Origin of "bug" in reference to software

What is the origin of the expression bug when used to refer to software? Wikipedia says it's from 1843 in Ada Byron's notes on the analytical engine. Another source I found was on dictionary.com:

The latter observation may explain a common folk etymology of the term; that it came from telephone company usage, in which "bugs in a telephone cable" were blamed for noisy lines. Though this derivation seems to be mistaken, it may well be a distorted memory of a joke first current among telegraph operators more than a century ago!

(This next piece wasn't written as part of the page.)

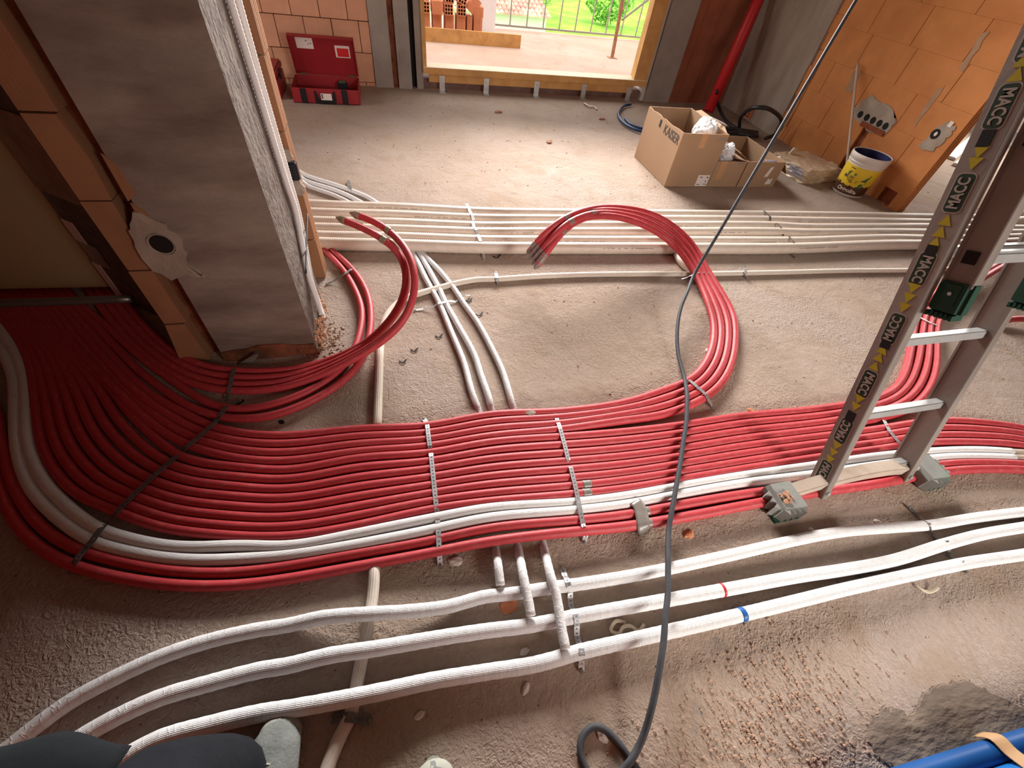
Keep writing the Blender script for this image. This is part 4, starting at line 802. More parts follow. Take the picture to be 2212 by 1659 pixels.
for x, z, w, h, r_ in ((2.985, .125, .035, .085, .25), (3.03, .048, .055, .050, .1)):
    bm = bmesh.new(); prism(bm, [(-w/2, -h/2), (w/2, -h/2+.004), (w/2*.8, h/2), (0, h/2-.012), (-w/2*.7, h/2)], 0, .0008, lambda u, v, t: (x+u+v*r_-c3[0], 2.9745-t-c3[1], z+v)); bmesh.ops.recalc_face_normals(bm, faces=bm.faces); obj('paper_label', bm, 'paper', b3)
def bag(c, sx, sy, sz, label, seed):
    rng = random.Random(seed); bm = bmesh.new(); g = bmesh.ops.create_icosphere(bm, subdivisions=4, radius=1)
    ph = [(rng.uniform(3, 9), rng.uniform(3, 9), rng.uniform(3, 9), rng.uniform(0, 6)) for _ in range(6)]
    for v in g['verts']:
        d = v.co.normalized(); k = 1 + sum(.11/(i+1)*abs(math.sin(a*d.x*1.3+b*d.y+c_*d.z+e)) for i, (a, b, c_, e) in enumerate(ph)) - .25; z = d.z
        k *= (1.0 if z < .2 else 1 - .35*(z-.2)); v.co = Vector((c[0]+d.x*sx*k, c[1]+d.y*sy*k, c[2]+d.z*sz*k + (.3*sz*max(0, math.sin(d.x*6+seed)) if z > .3 else 0)))
    o = obj('plastic_bag', bm, 'plastic_bag', None, smooth=False); tag(o, label, 'bag', 'white plastic bags in the boxes'); return o
bag((2.365, 3.15, .335), .085, .12, .115, 'crumpled white plastic bag sticking out of the tall box', 3); bag((2.595, 3.10, .20), .075, .075, .10, 'crumpled white plastic bag on the low middle box', 5)
o, _ = tube('rolled_paper', [(2.40, 3.20, .43), (2.47, 3.16, .415), (2.52, 3.13, .400)], .010, 'paper', None, 8, .02, flat=.5); tag(o, 'pale rolled strip sticking out over the bag in the tall box', 'strip')
o, _ = tube('blue_scrap', [(2.93, 3.02, .195), (2.99, 2.99, .202), (3.02, 3.0, .198)], .010, 'wrap_print', None, 8, .015, flat=.4); tag(o, 'blue plastic scrap on the rim of the right cardboard box', 'scrap')
# ------------------------------------------------------------------ film-wrapped package
pk = empty('wrapped_package', (3.62, 3.25, 0), .12); tag(pk, 'stack of flat sheets wrapped in crinkled plastic film between boxes and bucket', 'package')
bm = bmesh.new(); box(bm, -.20, .22, -.20, .22, 0, .11); bmesh.ops.subdivide_edges(bm, edges=bm.edges, cuts=9, use_grid_fill=True)
for v in bm.verts: v.co += Vector((random.uniform(-.006, .006), random.uniform(-.006, .006), random.uniform(-.004, .004)*(v.co.z > .005)));
bmesh.ops.bevel(bm, geom=[e for e in bm.edges if e.calc_face_angle(0) > 1.0], offset=.008, segments=2, affect='EDGES')
obj('film', bm, 'wrap_film', pk)
for i in range(3): obj('printed_stripe', B(-.207, -.2052, -.17+i*.012, -.02+i*.012, .035+i*.022, .045+i*.022), 'wrap_print', pk)
bm = bmesh.new(); prism(bm, [(-.06, .10), (.0, .105), (.02, .15), (-.03, .16)], .16, .175, lambda u, v, t: (u-.02, t, v)); bmesh.ops.recalc_face_normals(bm, faces=bm.faces); obj('film_tuft', bm, 'wrap_film', pk)
# ------------------------------------------------------------------ paint bucket with stick
bk = empty('paint_bucket', (3.80, 2.875, 0)); tag(bk, 'white plastic paint bucket with yellow label and dark blue inside, by the brick wall', 'bucket')
bm = bmesh.new(); lathe(bm, [(0, .0), (.112, .0), (.120, .008), (.138, .245), (.139, .25), (.144, .25), (.144, .262), (.141, .264), (.145, .266), (.147, .285), (.149, .287), (.149, .31), (.146, .315), (.141, .315), (.139, .31)], 48)
obj('body', bm, 'bucket_white', bk, smooth=True)
bm = bmesh.new(); lathe(bm, [(.139, .31), (.134, .25), (.117, .03), (0, .03)], 48); obj('inner_paint', bm, 'bucket_inner', bk, smooth=True)
va = math.atan2(-2.875, -3.80)                       # side facing the room
def band(name, a0, a1, z0f, z1f, mt, dr, n=40):
    bm = bmesh.new(); rad = lambda z: .1196 + (z-.008)*(.138-.120)/.237 + dr; lo = []; hi = []
    for i in range(n+1):
        a = a0+(a1-a0)*i/n; z0, z1 = z0f(i/n), z1f(i/n); lo.append(bm.verts.new((rad(z0)*math.cos(a), rad(z0)*math.sin(a), z0))); hi.append(bm.verts.new((rad(z1)*math.cos(a), rad(z1)*math.sin(a), z1)))
    for i in range(n): bm.faces.new((lo[i], lo[i+1], hi[i+1], hi[i]))
    return obj(name, bm, mt, bk, smooth=True)
band('label', va-1.75, va+1.75, lambda t: .022, lambda t: .232, 'label_yellow', .0009)
jg = [random.uniform(0, .035) for _ in range(41)]
band('label_base', va-1.75, va+1.75, lambda t: .022, lambda t: .078 + jg[int(t*40)] * (.4 if .3 < t < .6 else 1), 'label_brown', .0014)
def wrap_text(s, size, a, z, mt, bold=.0005, shear=0, tilt=0, xs=1):
    me0 = text('lettering', s, size, mt, bk, Matrix.Identity(4), bold=bold, shear=shear, xs=xs, ext=0)
    for v in me0.data.vertices:
        x, y = v.co.x, v.co.y; zz = z + y + x*tilt; r_ = .1196 + (zz-.008)*.018/.237 + .0022; an = a + x/r_; v.co = Vector((r_*math.cos(an), r_*math.sin(an), zz))
    return me0
wrap_text('4', .145, va+.30, .133, 'label_green', .004, .35); wrap_text('MURI', .038, va-.44, .148, 'ink', .0003, .1); wrap_text('o', .030, va-.15, .180, 'label_green', .002); wrap_text('gi', .034, va-.52, .182, 'label_green', .0012)
wrap_text('\u2013', .03, va-.44, .190, 'label_red', .002); wrap_text('Origolin', .043, va-.18, .052, 'label_white', .0010, .15)
for i, (a, z, w) in enumerate(((va-.45, .212, .30), (va-.30, .125, .32), (va-.20, .114, .22))): band('small_print', a-w/2, a+w/2, lambda t, z=z: z, lambda t, z=z: z+.006, 'label_brown', .0016, 8)
band('small_print', va+.42, va+.52, lambda t: .035, lambda t: .052, 'label_white', .0022, 4)
st = [Vector((3.78, 2.93, .06)), onX(1853, 137, 3.965)]; o, _ = tube('wooden_stick', st, .0095, 'tan_tape', None, 8, .05, sp=False)
o.data.materials[0] = G('beam_beige'); tag(o, 'pale stick standing in the paint bucket and leaning on the brick wall', 'stick')
# ------------------------------------------------------------------ hoses and drain pipe by the far corner
pts = [onX(1440+90, 30, 3.9)]
c4 = lambda x, y: (1300+x/3.568, y/3.568)
hs = [at(*c4(885, 700), .25), at(*c4(890, 780), .14), at(*c4(925, 880), .05), at(*c4(985, 955), .02), at(*c4(1060, 1000), .02), at(*c4(1150, 1025), .02), at(*c4(1200, 1045), .02)]
hose = empty('coiled_hose', at(1600, 280, 0)); tag(hose, 'black corrugated hose lying in loose coils in the corner beside the boxes', 'hose'); inv = Matrix.Translation(-hose.location)
def htube(nm, pts, r, mt):
    o, _ = tube(nm, pts, r, mt, None, 10, .012, lambda i, s: 1 if i % 2 else .93); o.parent = hose; o.matrix_parent_inverse = inv; return o
htube('strand', hs, .017, 'hose_black')
loop = [c4(1060, 985), c4(1065, 920), c4(1110, 860), c4(1180, 830), c4(1260, 832), c4(1340, 870), c4(1385, 930), c4(1380, 990), c4(1330, 1040), c4(1260, 1065)]
zl = [.03, .12, .22, .30, .32, .28, .20, .12, .06, .03]
htube('loop', [at(x, y, z) for (x, y), z in zip(loop, zl)], .0185, 'hose_black')
for i in range(5): htube('strand', [at(*c4(930+i*6, 995+i*9), .02+.012*(i % 2)), at(*c4(1000+i*8, 990+i*9), .03+.014*(i % 2)), at(*c4(1100+i*6, 1005+i*9), .03+.012*((i+1) % 2)), at(*c4(1200, 1020+i*8), .03)], .0165, 'hose_black')
for k, (pp, lb) in enumerate((([(1362, 226), (1350, 228), (1338, 240), (1336, 250), (1346, 264), (1368, 278), (1394, 286), (1450, 298)], 'free end'), ([(1351, 257), (1362, 268), (1380, 276), (1400, 281), (1450, 290)], 'short end'))):
    o, _ = tube('blue_hose', [at(x, y, .012 + .01*(1-k)) for x, y in pp], .0135, 'hose_blue', None, 10, .02); tag(o, 'blue hose curling out from behind the tall cardboard box, %s' % ('curled end' if k == 0 else 'short cut end'), 'hose', 'blue hoses behind the box')
    e = at(*pp[0], .012+.01*(1-k)); d = (e-at(*pp[1], .012+.01*(1-k))).normalized(); bm = bmesh.new(); cyl(bm, e-d*.012, e+d*.01, .010, n=10); obj('core', bm, 'rust' if k == 0 else 'label_white', o)
base = at(*c4(822, 858), .055); topn = onY(*c4(1205, 0), 5.02); dirn = (topn-base).normalized(); bm = bmesh.new(); cyl(bm, base, base+dirn*2.3, .055, n=28, cap=False); cyl(bm, base+dirn*.0, base+dirn*2.3, .050, n=28, cap=False)
o = obj('red_drain_pipe', bm, 'pvc_red', None, smooth=True); tag(o, 'thick red plastic pipe leaning in the far corner by the concrete pier', 'pipe'); md = o.modifiers.new('s', 'SOLIDIFY'); md.thickness = .002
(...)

It seems to me that nobody really knows and that it's just a reference that came into being maybe through another domain than software and eventually creeped into it when computers and software were born. I've always thought that it might have been because an actual bug (insect) went into a mechanical calculator and got jammed somewhere which messed the process.


Solution 1:

The story I've always heard was that Adm. Grace Hopper coined the term "debugging" when a moth was removed from the computer she was working on. Here's a link to Adm. Hopper's bio, including a picture of the notebook page in which the first bug was immortalized:

picture of first computer bug

http://usnhistory.navylive.dodlive.mil/2014/12/09/grace-hopper-navy-to-the-core-a-pirate-at-heart/

Update: Wikipedia shows the same picture, and says that "bug" and "debug" were in use before the "first actual computer bug." Wikipedia's version of the etymology of "bug" says that the term had been in use in engineering for decades before the taping of the moth, and that the moth was taped into the notebook because those who found it knew the term's meaning in engineering. That seems to make more sense -- taping an actual moth into the log book would have been more gross than funny had the term "bug" not already been familiar to those in the group. In my own experience, Adm. Hopper's name has been associated with "bug" every time I've heard or read this story, probably because she often told the story herself. So, while she apparently did not coin the term, I think she deserves significant credit for cementing "bug" in the programmer's daily lexicon.

Solution 2:

Use of bug in the general sense of a disruptive person is in Shakespeare Henry VI, part III - Act V, Scene II: King Edward:
“So, lie thou there. Die thou; and die our fear; For Warwick was a bug that fear'd us all.”

Samuel Johnson's dictionary defines bug as “A frightful object; a walking spectre” from ‘bugbear’, a Welsh term for a mythological monster

The earliest use in the software sense seems to be Edison:

... Edison in the year 1889: In that year, the Pall Mall Gazette reported that "Mr. Edison...had been up the two previous nights discovering a 'bug' in his phonograph—an expression for solving a difficulty, and implying that some imaginary insect has secreted itself inside and is causing all the trouble."